• **Given problem**:
Pick out each line containing the string "wide".

**** Dataset rows

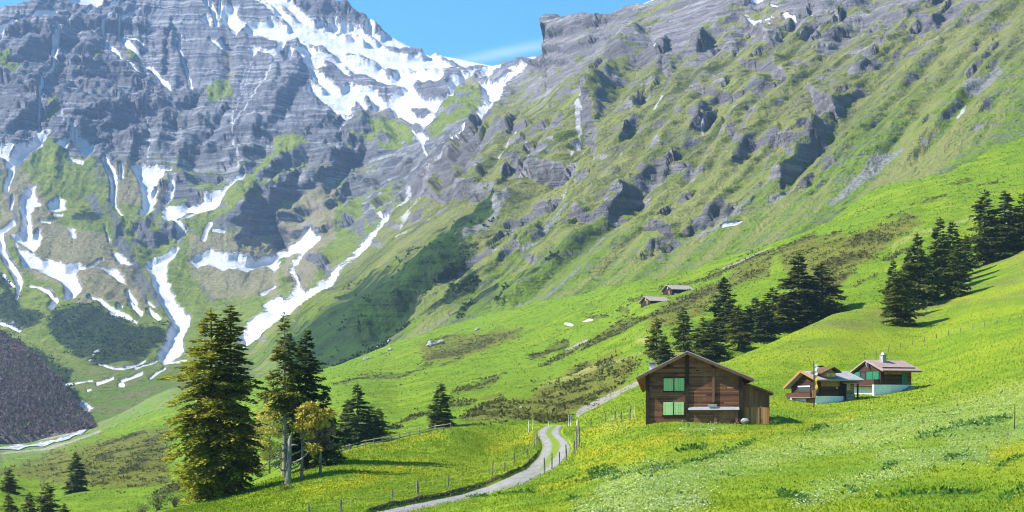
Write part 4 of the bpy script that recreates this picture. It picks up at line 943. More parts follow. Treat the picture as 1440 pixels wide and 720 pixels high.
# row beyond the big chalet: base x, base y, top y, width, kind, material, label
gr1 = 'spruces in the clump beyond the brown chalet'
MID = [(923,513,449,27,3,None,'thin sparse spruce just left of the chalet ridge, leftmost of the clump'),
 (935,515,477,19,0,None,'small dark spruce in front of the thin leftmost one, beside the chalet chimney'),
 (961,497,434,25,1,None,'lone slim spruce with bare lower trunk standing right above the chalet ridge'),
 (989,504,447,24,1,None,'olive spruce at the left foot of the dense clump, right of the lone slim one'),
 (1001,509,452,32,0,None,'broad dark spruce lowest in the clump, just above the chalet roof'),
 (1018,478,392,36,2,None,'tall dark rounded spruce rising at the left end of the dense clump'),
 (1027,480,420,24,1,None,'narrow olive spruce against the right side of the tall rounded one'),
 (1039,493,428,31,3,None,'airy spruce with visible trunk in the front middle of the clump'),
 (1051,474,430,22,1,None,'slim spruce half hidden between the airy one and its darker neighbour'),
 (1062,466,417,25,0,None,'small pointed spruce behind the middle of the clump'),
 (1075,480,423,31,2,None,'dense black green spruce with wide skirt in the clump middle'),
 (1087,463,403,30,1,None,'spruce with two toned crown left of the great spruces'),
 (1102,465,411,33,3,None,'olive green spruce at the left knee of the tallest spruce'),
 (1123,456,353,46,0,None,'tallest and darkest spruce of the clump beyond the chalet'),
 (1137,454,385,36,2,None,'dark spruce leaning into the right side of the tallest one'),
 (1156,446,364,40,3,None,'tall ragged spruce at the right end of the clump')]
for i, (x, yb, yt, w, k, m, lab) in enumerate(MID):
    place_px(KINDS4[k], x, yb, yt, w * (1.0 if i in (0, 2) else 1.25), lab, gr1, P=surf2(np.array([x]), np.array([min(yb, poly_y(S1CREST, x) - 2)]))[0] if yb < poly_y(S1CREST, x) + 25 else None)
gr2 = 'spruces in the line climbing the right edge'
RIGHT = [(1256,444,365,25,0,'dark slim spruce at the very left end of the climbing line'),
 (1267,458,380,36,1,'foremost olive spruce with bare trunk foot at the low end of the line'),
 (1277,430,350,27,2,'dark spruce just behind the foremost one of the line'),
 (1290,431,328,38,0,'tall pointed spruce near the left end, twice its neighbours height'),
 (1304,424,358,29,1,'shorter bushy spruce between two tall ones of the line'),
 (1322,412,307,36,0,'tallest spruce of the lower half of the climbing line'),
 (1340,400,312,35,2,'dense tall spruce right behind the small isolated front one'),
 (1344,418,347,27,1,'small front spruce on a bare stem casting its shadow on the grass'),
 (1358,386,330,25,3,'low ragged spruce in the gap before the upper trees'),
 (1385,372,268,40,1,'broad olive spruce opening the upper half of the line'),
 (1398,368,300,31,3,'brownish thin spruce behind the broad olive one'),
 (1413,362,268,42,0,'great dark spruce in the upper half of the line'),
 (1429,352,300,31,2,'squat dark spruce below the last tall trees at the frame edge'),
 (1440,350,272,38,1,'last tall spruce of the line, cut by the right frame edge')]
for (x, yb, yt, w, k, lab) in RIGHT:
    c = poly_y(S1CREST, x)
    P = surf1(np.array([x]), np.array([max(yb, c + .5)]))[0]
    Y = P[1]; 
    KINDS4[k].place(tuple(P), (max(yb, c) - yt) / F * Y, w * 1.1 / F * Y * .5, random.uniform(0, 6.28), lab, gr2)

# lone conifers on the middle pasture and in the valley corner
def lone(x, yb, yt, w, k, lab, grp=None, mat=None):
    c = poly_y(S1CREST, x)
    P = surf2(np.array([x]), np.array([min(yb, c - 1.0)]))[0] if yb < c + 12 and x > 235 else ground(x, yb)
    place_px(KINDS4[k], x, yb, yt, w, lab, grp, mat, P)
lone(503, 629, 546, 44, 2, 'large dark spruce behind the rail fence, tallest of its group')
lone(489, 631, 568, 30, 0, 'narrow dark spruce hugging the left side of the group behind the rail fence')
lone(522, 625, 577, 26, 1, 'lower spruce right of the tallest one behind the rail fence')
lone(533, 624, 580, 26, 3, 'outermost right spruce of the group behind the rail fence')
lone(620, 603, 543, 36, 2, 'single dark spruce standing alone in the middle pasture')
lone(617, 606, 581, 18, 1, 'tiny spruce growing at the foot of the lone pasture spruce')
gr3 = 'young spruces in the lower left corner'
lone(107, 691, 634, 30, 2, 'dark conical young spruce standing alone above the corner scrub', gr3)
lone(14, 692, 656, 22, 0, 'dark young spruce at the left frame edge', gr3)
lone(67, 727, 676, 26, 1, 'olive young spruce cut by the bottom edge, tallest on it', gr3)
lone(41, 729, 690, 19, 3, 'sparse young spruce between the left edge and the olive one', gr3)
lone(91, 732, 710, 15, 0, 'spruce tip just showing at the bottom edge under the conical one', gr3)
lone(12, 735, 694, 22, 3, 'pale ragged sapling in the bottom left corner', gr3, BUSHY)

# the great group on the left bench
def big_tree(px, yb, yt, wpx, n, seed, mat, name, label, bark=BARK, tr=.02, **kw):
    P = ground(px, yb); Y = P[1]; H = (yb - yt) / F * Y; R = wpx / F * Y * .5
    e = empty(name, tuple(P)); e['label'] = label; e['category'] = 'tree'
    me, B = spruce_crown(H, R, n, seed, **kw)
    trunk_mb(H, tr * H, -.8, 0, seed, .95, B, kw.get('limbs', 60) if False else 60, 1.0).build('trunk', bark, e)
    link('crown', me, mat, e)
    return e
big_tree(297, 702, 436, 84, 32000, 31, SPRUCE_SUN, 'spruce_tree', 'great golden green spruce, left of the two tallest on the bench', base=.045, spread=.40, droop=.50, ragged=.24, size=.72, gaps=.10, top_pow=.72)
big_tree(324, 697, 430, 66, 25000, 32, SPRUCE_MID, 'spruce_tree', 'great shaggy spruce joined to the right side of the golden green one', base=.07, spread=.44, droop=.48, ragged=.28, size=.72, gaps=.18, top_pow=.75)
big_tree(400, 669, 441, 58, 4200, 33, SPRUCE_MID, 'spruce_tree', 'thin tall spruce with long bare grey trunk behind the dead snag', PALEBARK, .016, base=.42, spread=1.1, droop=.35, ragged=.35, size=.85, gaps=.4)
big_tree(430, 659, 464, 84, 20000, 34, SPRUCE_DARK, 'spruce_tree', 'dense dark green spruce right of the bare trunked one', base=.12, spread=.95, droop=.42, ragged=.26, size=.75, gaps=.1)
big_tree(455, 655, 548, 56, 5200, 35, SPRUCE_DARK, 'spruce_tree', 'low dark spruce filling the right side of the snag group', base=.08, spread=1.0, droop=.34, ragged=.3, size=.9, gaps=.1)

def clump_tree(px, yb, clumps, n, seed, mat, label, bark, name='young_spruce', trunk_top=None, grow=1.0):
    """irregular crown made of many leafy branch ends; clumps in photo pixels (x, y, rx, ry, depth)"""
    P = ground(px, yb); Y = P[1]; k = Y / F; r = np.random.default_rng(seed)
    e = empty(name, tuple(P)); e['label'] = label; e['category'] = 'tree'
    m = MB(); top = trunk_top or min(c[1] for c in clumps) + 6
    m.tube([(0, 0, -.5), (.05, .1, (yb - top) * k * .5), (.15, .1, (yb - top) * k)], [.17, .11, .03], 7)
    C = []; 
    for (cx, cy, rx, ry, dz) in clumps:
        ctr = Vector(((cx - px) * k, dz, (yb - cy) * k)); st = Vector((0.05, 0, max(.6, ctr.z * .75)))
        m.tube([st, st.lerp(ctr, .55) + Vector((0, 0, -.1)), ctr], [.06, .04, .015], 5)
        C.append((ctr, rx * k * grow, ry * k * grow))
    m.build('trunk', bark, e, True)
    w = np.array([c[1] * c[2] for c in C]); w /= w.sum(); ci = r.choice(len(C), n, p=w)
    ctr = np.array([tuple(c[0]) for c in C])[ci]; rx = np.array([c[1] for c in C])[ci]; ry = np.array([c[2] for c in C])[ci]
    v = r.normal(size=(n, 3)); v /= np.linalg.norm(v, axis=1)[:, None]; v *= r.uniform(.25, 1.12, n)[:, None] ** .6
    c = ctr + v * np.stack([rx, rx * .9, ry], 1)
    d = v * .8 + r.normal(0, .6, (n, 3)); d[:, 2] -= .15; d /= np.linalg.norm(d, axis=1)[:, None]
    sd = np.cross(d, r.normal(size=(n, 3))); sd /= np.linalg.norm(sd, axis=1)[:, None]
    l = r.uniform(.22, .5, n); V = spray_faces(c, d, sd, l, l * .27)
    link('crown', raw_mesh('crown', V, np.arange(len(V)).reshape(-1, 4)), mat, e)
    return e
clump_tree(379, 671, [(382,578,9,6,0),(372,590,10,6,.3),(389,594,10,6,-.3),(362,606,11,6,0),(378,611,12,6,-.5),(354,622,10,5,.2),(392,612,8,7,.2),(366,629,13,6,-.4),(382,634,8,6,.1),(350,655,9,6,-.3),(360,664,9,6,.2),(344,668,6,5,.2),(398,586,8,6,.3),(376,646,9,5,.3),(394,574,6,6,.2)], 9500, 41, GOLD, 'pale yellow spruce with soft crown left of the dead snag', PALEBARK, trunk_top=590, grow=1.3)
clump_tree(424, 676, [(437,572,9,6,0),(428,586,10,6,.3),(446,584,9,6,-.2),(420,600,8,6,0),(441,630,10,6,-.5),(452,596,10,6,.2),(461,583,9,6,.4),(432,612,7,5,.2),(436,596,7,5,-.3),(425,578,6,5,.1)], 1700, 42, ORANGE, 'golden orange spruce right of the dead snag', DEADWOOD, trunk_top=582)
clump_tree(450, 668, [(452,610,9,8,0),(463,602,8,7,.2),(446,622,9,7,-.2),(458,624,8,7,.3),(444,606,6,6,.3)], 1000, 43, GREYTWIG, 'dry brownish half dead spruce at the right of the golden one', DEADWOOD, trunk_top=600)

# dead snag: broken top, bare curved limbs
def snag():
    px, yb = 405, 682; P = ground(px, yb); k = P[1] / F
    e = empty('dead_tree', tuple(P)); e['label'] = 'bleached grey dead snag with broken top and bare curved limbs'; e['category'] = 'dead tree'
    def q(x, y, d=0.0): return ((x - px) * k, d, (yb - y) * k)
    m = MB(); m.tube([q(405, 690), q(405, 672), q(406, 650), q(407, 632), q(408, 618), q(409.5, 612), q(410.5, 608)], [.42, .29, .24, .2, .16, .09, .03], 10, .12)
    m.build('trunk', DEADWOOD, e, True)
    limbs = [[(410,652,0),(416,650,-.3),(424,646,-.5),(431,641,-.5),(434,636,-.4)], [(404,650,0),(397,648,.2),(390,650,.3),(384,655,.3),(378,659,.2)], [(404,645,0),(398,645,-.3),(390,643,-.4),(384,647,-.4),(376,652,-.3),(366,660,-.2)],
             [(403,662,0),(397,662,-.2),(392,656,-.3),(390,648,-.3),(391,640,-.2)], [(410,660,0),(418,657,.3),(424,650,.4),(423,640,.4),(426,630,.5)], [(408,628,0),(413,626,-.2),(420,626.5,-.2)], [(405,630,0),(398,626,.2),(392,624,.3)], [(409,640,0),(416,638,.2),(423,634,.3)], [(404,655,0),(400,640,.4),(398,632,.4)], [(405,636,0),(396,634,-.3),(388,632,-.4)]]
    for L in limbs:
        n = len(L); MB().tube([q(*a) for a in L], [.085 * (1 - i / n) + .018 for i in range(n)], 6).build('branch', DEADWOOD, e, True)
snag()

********
**** Dataset rows

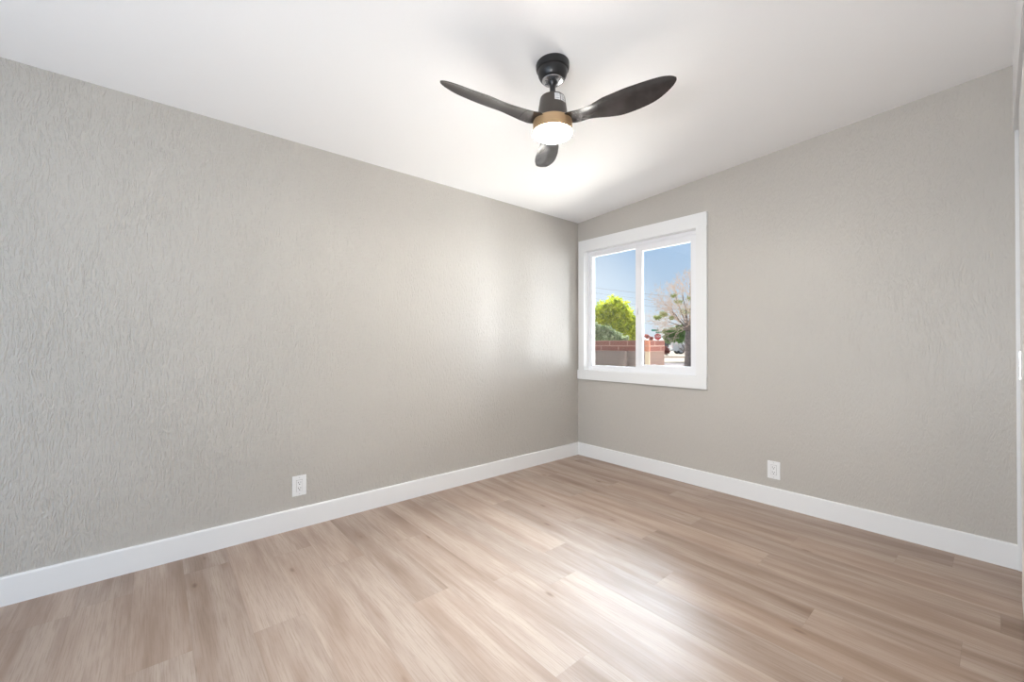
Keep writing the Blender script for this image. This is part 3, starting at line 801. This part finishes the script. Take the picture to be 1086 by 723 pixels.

********

• **Output of the exercise**:
Write part 4 of the bpy script that recreates this picture. It picks up at line 943. More parts follow. Treat the picture as 1440 pixels wide and 720 pixels high.
 (1075,480,423,31,2,None,'dense black green spruce with wide skirt in the clump middle'),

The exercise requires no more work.